Eck hadn't come to the festival—which was inspired by the legendary creator of the Moog synthesizer and peopled with musicians and electronic music nerds—simply to introduce his team's challenging project. To "learn" how to create art and music, he and his colleagues need users to feed the machines tons of data, using MIDI, a format more often associated with dinky video game sounds than with complex machine learning.

Researchers have been experimenting with AI-generated music for years. Scientists at Sony's Computer Science Laboratory in France recently released what some have called the first AI-generated pop songs, composed from their in-house AI algorithms (although they were arranged by a human musician, who also wrote their lyrics). Their AI platform, FlowMachines, has also composed jazz and classical scores in the past using MIDI. Eck's talk at Moogfest was a prelude to a Google research program called Magenta, which aims to write code that can learn how to generate art, starting with music.

Listening to and making music is worth pursuing because, researchers say, both activities can help intelligent systems achieve the holy grail of intelligence: cognition. Just as computers are starting to evolve from simply reading text to understanding speech, computers might start to regularly interpret and generate their own music.

"You can learn an awful lot about language by studying text. MIDI gives us the musical equivalent. The more we understand about music creation and music perception, the more we’ll understand general, important aspects of communication and cognition," says Eck, now a research scientist on Google’s Magenta project.

From Crashing Computers To Making Them More Creative
As synthesizers gained popularity in the 1970s and 1980s, engineers started to experiment with ways to get their electronic instruments to communicate with each other. The result was the Musical Instrument Digital Interface, or MIDI, which the music industry adopted as a technical standard in 1983 after its creators, Dave Smith and Ikutaro Kakehashi, made it royalty-free, offering up the idea for the world to use.

"In hindsight, I think it was the right thing to do," Smith told Fortune in 2013. "We wanted to be sure we had 100% participation, so we decided not to charge any other companies that wanted to use it."

Personal computers soon evolved to read and store MIDI files, which reduce high-level, abstract pieces of music into machine-readable data in a very compact format (a song stored in a 4 MB MP3 file would be a mere few hundred kilobytes in MIDI). MIDI would become standard on electronic instruments, from keyboards and drum machines to MIDI guitar controllers and electronic drum kits. Music composed through MIDI has powered the rise of dance, techno, house, and drum and bass music, and its sound can be heard in most television and film scores...

Deep Learning With Music 
As learning material, MIDI files are a computer scientist’s dream, unlike audio recordings; They are small, available in troves on the internet, and royalty-free, providing a resource that can be used to virtually train AI machines without limit.

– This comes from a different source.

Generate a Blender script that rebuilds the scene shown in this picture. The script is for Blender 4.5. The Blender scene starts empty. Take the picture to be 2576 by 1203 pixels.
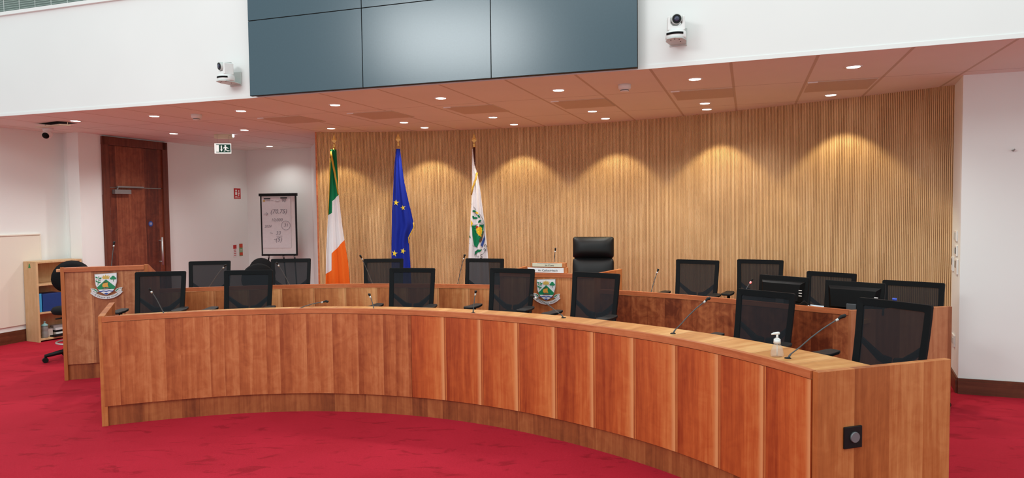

The state of the art in training computers is deep learning, artificial learning that uses neural networks, a method of storing information that loosely approximates the information processing of the brain and nervous system. In computer vision, where deep learning has become the standard machine learning technique, scientists know how a computer learns through a neural network when the computer knows what shapes to look for in an image. You can see this process in reverse in the Deep Dream algorithm. Google engineers Alexander Mordvintsev, Christopher Olah, and Mike Tyka used the company's image-recognition software to "hallucinate" images out of everyday scenes, based on the system's memory of other images it had found online.

What perplexes scientists more is how and if computers can perceive something that is more subjective, like music genres, chords, and moods. Listening to music can help computers reach this higher-level cognitive step.